De opleidingsrechten in de Nieuwe Arbeidsdeal: 7 lessen voor wie opleidingen wil genieten

29 november 2022 in
VOV lerend netwerk vzw
| Nog geen reacties

De nieuwe ‘Arbeidsdeal’ (de Wet van 3 oktober 2022) voorziet in vele nieuwe regelingen. Zo ook in maatregelen om het levenslang leren te promoten. De wetgever wil dat doen via een jaarlijks opleidingsplan en een individueel opleidingsrecht. Wat hebben we (al) geleerd? Advocaat arbeidsrecht Peter Stroobants van Stroobants Legal kroop voor VOV in zijn pen om een en ander uit te klaren.


Auteur: Peter Stroobants, advocaat arbeidsrecht


1. Over welke opleidingen gaat het?

De mogelijkheden zijn eigenlijk zeer ruim. Zowel ‘formele’ als ‘informele’ opleidingen vallen er onder.  

De ‘formele opleiding’ wordt gekenmerkt door een hoge graad van organisatie van de opleider of opleidingsinstelling. Ze gaat door op een plaats die duidelijk van de werkplek gescheiden is.
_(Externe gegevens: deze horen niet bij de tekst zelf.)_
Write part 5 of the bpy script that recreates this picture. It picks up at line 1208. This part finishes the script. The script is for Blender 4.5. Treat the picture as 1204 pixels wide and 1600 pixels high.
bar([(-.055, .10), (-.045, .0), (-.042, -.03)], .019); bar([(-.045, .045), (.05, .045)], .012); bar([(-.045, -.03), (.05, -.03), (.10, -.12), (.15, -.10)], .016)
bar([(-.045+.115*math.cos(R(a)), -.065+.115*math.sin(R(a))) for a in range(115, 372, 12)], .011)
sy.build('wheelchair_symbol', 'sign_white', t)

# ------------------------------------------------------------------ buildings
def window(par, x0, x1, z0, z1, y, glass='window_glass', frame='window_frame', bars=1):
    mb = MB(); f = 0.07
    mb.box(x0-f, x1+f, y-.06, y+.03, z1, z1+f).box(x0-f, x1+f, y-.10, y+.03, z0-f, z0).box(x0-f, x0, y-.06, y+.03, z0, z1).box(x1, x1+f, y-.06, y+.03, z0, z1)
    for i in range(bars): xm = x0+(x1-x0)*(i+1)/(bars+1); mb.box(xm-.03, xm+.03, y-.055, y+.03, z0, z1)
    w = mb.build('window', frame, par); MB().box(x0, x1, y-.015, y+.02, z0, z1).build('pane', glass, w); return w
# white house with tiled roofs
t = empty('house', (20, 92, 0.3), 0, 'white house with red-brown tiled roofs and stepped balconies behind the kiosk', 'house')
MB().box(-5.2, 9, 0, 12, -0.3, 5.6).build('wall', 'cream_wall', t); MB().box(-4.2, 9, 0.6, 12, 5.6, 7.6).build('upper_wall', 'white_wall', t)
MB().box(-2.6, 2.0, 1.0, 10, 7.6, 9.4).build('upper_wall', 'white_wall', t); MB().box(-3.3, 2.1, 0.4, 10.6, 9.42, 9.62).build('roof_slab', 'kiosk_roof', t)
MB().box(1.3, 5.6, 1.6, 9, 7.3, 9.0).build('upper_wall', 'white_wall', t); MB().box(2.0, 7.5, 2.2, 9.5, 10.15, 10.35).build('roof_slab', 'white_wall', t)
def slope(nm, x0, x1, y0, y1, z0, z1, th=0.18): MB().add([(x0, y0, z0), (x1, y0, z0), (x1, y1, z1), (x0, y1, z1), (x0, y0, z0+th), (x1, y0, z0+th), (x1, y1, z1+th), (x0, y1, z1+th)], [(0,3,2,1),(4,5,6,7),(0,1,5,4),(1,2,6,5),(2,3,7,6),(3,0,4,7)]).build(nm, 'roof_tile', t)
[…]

Ze richt zich tot een groep leerlingen. Die opleidingen kunnen ontwikkeld en beheerd worden door de onderneming zelf of door een extern organisme.

De ‘informele opleidingen’ daarentegen zijn de cursussen die een hoge graad van zelforganisatie veronderstellen van de individuele leerling of van de groep leerlingen met betrekking tot de tijd, de plaats en de inhoud. Voor dit soort opleidingen is een rechtstreekse verband met het werk noodzakelijk. 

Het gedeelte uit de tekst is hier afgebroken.